Manyi is right about one thing: the EFF is now a single-digit party. That digit depends on how you’re measuring it — the EFF won 9.7% of the vote in May, which was 5.5% of registered voters — but what doesn’t change is the fact that the EFF now has three options.

The first is that it keeps doing what it is doing now, without changing anything. It accepts it has dropped out of contention as a leading political force, and goes the COPE or UDM route, enduring a slow but inexorable decline in popularity until it splinters, merges with another party, or disappears. 

This, obviously, is not something the EFF can tolerate. Which brings us to the second option: the party does some honest, difficult reflection, realises that it is has become a personality cult, and finds a way to change course to become a party that makes news by helping the poor rather than by wearing R28,000 shoes.

This, too, will be almost impossible. Personality cults are incredibly hard to reverse without party-splintering purges, and for many members — perhaps even most — Julius Malema’s shoes are more or less the whole point. The EFF is a prosperity church preaching personal enrichment, and those shoes — carefully chosen for maximum effect — weren’t hypocritical: they were aspirational.

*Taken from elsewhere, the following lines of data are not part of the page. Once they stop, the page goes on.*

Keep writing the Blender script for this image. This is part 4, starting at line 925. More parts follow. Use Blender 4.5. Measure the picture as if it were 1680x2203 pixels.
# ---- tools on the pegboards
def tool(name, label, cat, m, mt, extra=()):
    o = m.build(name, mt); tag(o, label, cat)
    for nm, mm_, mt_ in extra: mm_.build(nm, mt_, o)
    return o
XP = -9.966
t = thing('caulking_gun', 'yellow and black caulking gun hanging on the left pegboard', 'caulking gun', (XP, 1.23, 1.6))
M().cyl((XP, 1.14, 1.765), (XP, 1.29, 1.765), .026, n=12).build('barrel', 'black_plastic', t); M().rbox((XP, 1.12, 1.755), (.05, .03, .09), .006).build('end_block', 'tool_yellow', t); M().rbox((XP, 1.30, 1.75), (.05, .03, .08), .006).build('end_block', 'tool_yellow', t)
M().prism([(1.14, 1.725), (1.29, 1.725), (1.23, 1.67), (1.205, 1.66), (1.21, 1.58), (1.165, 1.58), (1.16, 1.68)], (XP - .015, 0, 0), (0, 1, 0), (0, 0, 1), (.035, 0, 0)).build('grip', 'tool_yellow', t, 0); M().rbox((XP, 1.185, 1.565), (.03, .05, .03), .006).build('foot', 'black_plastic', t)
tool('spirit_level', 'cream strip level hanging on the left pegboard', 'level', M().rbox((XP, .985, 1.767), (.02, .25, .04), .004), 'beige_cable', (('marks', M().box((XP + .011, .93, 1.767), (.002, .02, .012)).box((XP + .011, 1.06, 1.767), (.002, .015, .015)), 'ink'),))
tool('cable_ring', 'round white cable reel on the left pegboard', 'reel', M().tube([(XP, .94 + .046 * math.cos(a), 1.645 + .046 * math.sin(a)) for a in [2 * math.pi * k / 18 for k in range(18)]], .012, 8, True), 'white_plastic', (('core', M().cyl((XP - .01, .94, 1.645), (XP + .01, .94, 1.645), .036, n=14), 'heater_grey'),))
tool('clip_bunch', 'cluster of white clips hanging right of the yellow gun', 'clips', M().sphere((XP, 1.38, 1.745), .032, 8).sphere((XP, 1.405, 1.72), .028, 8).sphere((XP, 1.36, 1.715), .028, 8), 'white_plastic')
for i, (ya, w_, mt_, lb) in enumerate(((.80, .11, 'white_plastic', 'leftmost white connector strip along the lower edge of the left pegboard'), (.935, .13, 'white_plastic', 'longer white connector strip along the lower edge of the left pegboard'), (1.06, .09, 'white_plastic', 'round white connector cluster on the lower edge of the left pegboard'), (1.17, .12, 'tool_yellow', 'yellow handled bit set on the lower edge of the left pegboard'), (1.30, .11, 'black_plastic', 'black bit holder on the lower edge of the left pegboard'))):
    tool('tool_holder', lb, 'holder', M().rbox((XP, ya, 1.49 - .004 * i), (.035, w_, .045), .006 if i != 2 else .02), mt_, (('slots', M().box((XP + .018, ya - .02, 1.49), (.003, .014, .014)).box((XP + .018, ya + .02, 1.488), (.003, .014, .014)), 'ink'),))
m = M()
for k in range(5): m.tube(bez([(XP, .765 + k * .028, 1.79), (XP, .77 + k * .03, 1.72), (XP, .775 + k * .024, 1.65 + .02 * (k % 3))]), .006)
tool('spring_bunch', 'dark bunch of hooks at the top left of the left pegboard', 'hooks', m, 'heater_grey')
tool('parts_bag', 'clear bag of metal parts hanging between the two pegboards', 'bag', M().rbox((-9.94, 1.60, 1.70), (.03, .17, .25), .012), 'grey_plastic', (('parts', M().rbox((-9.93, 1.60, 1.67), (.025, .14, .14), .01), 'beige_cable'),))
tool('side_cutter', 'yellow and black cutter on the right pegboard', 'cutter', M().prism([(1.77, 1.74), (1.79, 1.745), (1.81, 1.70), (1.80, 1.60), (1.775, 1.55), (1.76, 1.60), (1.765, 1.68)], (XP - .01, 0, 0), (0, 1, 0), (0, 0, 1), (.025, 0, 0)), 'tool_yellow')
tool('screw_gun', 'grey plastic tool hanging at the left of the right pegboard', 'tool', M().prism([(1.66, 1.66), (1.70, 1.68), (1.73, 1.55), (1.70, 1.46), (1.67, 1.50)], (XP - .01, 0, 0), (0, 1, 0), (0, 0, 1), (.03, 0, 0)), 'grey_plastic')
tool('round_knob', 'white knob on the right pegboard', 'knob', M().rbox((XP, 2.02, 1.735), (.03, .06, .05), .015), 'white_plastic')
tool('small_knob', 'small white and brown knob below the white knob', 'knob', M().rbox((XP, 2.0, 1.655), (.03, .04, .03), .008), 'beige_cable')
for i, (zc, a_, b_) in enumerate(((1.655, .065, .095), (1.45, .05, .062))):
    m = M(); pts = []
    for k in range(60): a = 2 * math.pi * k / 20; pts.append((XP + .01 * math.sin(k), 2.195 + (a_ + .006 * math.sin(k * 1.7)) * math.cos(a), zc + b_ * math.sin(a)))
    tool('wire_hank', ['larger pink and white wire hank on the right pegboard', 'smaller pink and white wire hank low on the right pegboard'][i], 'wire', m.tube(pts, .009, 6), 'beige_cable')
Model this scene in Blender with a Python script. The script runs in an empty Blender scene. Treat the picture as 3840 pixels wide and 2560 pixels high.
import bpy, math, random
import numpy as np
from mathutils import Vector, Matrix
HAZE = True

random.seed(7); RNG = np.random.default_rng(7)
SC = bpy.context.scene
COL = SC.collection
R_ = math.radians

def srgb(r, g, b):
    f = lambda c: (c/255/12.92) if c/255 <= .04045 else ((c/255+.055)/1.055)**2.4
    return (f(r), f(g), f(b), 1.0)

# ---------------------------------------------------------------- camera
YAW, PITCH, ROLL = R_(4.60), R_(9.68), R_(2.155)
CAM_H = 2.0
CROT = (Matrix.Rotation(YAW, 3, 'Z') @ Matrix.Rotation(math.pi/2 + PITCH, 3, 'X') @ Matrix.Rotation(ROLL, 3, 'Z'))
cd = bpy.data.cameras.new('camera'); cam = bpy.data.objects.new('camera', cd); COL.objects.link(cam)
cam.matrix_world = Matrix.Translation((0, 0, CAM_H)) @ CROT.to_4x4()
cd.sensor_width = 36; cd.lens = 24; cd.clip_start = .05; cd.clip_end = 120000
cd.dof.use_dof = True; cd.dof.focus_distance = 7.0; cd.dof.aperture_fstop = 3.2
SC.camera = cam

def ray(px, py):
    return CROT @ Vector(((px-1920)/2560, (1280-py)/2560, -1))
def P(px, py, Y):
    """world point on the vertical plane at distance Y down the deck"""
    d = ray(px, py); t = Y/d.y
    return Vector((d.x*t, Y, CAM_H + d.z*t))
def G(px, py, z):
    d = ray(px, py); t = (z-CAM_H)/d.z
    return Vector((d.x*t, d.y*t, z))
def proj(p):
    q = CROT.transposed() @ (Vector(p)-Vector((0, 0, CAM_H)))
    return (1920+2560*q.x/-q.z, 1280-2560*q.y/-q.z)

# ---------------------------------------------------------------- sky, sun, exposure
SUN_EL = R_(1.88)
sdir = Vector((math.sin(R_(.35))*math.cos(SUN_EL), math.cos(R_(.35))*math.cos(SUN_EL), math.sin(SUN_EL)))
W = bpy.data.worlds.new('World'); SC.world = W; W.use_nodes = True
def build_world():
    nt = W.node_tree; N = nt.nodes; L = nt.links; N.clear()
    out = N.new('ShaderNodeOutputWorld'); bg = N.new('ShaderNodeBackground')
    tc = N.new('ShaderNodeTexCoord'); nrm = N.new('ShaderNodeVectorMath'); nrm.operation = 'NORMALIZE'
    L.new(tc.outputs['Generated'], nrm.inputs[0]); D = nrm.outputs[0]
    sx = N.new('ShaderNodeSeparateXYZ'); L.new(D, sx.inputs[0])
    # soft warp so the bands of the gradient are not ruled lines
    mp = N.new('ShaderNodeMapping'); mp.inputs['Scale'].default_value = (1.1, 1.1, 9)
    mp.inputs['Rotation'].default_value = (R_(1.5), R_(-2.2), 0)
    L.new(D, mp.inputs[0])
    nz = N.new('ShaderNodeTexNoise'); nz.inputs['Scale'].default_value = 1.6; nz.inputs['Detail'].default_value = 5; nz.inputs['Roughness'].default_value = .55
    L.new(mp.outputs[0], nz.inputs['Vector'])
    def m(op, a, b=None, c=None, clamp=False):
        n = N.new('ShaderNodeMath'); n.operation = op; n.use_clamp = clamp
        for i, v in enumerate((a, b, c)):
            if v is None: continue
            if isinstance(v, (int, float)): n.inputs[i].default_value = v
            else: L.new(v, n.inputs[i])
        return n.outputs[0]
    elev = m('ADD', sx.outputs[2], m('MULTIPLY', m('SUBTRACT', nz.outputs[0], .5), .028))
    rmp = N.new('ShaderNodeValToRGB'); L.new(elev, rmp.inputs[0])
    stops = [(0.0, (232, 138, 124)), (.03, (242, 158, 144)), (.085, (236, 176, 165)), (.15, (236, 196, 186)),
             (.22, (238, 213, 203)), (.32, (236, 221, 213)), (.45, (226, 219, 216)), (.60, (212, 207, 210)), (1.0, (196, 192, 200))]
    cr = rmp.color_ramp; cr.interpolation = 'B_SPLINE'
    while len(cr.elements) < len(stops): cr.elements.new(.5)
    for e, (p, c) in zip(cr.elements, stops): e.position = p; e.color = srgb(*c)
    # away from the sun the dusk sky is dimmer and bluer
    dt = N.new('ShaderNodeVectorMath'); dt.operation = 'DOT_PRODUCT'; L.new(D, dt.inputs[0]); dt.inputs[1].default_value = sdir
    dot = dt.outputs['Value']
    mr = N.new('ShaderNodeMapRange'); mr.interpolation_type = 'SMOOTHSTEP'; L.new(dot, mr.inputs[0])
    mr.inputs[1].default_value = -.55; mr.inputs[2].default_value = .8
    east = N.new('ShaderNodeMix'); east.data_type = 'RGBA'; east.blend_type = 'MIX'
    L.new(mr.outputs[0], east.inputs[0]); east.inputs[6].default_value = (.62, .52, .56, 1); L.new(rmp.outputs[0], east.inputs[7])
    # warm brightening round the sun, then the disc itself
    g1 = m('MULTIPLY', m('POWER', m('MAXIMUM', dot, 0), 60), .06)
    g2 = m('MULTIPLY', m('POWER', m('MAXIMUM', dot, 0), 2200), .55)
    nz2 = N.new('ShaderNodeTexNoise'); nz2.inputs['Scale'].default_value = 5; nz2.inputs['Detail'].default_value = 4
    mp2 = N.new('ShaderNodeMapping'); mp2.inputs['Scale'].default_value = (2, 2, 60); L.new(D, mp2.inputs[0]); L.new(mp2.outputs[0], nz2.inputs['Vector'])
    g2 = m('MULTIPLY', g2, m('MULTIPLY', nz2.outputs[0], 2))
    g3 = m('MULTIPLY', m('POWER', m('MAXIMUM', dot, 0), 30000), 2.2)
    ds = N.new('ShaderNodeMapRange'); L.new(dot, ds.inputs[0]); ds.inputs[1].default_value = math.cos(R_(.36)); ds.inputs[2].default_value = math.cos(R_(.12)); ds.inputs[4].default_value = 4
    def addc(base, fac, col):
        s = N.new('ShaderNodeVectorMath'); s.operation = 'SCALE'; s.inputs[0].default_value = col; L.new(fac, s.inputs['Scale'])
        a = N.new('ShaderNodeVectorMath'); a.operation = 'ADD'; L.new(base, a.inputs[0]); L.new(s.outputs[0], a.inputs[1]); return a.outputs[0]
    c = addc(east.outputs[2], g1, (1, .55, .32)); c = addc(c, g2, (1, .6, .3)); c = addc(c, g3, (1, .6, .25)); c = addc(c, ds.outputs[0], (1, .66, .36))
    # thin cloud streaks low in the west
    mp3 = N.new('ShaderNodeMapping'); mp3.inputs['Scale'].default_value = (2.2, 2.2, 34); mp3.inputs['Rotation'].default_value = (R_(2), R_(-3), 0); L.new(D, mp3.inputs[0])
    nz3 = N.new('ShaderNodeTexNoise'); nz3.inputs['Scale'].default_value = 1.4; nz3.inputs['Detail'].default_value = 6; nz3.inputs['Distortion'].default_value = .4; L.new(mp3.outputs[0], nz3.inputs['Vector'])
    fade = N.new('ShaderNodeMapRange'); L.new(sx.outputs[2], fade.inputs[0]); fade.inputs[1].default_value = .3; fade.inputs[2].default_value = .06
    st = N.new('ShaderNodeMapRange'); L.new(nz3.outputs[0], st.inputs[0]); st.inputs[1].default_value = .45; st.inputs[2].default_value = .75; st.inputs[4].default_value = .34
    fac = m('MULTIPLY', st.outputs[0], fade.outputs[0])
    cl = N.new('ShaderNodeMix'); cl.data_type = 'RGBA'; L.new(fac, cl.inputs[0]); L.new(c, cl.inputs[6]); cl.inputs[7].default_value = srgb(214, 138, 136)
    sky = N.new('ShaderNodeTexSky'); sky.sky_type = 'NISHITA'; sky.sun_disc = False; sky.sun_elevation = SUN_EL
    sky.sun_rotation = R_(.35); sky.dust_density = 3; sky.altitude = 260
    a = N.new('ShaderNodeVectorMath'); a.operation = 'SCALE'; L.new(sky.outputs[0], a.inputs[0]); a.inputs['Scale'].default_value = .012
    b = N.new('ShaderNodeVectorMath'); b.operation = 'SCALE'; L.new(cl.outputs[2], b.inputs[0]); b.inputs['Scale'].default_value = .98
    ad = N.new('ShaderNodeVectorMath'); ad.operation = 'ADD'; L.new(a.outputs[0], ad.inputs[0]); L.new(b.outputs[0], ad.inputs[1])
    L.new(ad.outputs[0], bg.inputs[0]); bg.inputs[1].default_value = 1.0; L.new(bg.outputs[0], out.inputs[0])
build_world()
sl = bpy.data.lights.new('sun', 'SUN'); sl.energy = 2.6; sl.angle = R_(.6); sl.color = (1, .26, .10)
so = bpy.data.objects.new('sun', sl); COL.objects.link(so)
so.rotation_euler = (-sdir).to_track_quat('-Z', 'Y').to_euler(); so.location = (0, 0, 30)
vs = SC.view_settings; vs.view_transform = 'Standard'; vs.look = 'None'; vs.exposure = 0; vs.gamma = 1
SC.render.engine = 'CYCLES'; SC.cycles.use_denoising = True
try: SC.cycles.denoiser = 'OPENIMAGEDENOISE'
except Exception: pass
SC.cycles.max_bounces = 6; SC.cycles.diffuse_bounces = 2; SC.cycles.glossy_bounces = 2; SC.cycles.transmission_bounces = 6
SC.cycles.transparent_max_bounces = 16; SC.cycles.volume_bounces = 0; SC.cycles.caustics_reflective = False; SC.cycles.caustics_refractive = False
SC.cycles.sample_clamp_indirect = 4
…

More importantly, however, Zuma and his MKP have cornered the election denial market.

Which leaves the third option: wading into the same cesspool as Donald Trump and Jacob Zuma by questioning the results — and therefore the legitimacy — of elections.

Certainly, by describing the EFF’s drop as “miraculous”, Manyi seems to be dipping a toe in those fetid waters, offering innuendo instead of a sober admission that a small but significant number of EFF voters prefer the fairy-tale Zuma is selling to the stale Ponzi that Malema is slowly choking to death.

Even this option, however, offers limited gains. First, Malema accepted the results of the election almost immediately. Manyi can whisper and wink behind his fan, but barring any flip-flops, the EFF’s official policy is that the election was legitimate.

More importantly, however, Zuma and his MKP have cornered the election denial market. Alleging and then retracting and then reiterating that they were robbed is now their official brand, and any other party that tries the same thing will just look, well, like the EFF: also-rans behind Grandaddy Zuma.

No, the EFF is facing a tough few years ahead, and you don’t have to read an Ipsos poll — or, if you’re Mzwanele Manyi, gaze blankly at one that’s months out of date — to see the writing on the wall.